In den Fällen, die sich nur nach dem FGG richten, hat zwar eine auf örtliche Unzuständigkeit gestützte Abgabeverfügung eines Gerichts an ein anderes Gericht keine bindende Wirkung. Dies wird aus § 5 FGG gefolgert, der aber in den in § 621a Abs. 1 Satz 1 ZPO bezeichneten Familiensachen nicht gilt; an seine Stellen treten vielmehr die §§ 36, 37 und § 281 ZPO (BGHZ 71, 15/16 ff.; NJW-RR 1993, 1091). Die mit einer Unzuständigkeitserklärung verbundene "Abgabe" nach Mitteilung der das Verfahren in Gang setzenden Antragsschrift an die Antragsgegnerin (vgl. BGH NJW-RR 1995, 514) ist daher der Sache nach als Verweisung entsprechend § 281 ZPO zu verstehen, zumal der Beschluss des Amtsgerichts Lindau vom 21.8.2002 sich auf diese Vorschrift ausdrücklich stützt.
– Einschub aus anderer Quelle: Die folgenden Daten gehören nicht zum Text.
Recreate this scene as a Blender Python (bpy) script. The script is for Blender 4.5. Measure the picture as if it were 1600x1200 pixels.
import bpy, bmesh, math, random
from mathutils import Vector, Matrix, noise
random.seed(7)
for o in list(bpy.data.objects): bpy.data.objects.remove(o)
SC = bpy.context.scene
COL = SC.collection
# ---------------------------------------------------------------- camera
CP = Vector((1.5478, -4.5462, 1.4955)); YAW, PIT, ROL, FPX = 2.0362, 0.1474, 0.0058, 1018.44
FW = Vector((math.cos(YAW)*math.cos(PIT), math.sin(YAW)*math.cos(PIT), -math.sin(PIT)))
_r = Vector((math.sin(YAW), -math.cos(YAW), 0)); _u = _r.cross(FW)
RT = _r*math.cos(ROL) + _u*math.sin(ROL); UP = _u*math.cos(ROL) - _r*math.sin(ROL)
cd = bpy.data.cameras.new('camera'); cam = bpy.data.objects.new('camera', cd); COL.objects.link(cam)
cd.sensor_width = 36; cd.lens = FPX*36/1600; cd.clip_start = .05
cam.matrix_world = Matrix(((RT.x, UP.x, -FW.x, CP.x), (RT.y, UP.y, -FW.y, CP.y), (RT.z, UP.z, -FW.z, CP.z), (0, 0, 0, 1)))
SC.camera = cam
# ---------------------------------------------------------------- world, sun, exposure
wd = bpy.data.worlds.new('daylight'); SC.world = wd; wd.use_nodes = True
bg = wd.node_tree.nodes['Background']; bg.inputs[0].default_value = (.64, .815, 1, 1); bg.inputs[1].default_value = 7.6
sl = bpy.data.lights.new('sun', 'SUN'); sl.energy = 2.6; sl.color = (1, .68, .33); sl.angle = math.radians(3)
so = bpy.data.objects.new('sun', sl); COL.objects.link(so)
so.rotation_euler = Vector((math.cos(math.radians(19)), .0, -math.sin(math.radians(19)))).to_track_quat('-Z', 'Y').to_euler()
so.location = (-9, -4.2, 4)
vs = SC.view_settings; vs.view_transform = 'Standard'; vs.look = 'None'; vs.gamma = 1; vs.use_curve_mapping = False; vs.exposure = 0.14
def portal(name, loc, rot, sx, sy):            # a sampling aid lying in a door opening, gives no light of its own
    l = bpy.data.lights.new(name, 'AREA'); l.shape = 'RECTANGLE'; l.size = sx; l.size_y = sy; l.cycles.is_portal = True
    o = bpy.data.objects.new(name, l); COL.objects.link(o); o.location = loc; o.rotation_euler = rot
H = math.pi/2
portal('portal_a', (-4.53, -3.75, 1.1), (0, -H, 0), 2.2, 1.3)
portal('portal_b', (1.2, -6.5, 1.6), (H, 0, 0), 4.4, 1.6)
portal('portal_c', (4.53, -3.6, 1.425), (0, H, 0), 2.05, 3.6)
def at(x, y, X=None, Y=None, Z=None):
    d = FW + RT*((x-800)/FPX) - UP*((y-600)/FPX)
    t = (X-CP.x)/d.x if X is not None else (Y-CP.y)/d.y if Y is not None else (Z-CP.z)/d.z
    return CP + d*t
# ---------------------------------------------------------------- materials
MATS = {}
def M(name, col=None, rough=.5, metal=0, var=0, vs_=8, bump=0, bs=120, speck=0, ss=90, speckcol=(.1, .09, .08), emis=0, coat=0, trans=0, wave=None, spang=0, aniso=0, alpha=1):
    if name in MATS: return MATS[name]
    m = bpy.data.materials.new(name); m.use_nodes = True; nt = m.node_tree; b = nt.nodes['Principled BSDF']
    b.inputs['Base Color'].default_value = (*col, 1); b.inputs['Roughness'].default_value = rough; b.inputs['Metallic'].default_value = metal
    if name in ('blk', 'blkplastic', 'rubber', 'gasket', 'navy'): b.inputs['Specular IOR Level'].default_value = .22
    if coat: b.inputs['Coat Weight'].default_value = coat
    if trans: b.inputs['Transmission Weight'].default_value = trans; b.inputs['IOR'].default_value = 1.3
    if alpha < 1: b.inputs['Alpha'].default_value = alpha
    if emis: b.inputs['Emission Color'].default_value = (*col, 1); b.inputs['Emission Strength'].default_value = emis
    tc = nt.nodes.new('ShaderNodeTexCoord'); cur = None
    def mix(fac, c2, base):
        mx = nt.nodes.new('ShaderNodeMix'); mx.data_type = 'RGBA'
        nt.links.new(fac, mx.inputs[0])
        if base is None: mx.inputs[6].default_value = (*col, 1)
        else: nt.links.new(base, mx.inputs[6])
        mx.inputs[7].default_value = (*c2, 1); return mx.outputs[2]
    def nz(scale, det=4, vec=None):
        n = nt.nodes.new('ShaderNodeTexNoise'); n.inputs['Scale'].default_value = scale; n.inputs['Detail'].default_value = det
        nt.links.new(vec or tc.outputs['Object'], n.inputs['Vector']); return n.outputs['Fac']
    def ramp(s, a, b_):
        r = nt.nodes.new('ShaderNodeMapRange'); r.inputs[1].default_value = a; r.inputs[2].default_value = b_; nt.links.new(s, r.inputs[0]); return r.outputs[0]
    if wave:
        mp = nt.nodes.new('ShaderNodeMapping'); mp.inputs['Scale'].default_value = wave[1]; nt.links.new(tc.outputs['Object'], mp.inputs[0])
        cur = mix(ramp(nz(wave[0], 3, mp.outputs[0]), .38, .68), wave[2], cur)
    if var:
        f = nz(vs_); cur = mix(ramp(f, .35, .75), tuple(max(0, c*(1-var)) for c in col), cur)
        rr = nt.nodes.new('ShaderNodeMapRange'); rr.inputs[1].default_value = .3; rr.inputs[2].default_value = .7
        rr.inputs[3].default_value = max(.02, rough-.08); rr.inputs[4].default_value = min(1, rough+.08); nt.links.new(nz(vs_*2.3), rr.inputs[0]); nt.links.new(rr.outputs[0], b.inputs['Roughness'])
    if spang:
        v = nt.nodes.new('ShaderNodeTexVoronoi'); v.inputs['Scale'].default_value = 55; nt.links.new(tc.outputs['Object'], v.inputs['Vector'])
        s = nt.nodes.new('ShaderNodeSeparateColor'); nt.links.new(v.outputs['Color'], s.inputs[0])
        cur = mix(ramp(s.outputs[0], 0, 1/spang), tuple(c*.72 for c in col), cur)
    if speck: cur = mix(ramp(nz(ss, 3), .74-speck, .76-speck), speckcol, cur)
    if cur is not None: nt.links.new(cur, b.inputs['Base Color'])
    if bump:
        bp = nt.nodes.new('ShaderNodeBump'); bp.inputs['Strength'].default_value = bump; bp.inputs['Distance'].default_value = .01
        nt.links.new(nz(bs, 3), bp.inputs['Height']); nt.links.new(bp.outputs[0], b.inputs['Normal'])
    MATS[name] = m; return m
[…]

Die Verweisung ist bindend (§ 281 Abs. 2 Satz 4 ZPO). Der Bindungswirkung stünde nicht entgegen, wenn die Verweisung im Hinblick darauf verfahrenswidrig wäre, dass sie der Antragsteller nicht beantragt hatte (vgl. BGH FamRZ 1984, 774; 1986, 454; 1997, 153; NJW 1979, 551). Es kann daher dahingestellt bleiben, ob die entsprechende Anwendung des § 281 ZPO in einer - nicht mit einer Ehesache verbundenen - Familiensache der in § 621a Abs. 1 Satz 1 ZPO bezeichneten Art auch bedeutet, dass wegen örtlicher Unzuständigkeit nicht von Amts wegen, sondern nur auf Antrag des Antragstellers verwiesen werden darf (BGH FamRZ 1986, 454). Eine Bindung entfällt nur ausnahmsweise, nämlich wenn die Verweisung jeder gesetzlichen Grundlage entbehrt, willkürlich ist oder unter Verletzung des rechtlichen Gehörs ergangen ist (BGH NJW-RR 1993, 1091). Keiner dieser Fälle liegt hier vor. Dem Antragsteller wurde Gelegenheit zur Stellungnahme zu dem Verweisungsantrag der Antragsgegnerin gegeben. Die Annahme des Amtsgerichts Lindau, der Wohnsitz der Kinder liege im Bezirk des Amtsgerichts Wangen, konnte sich auf den Jugendamtsbericht stützen; sie war jedenfalls nicht willkürlich.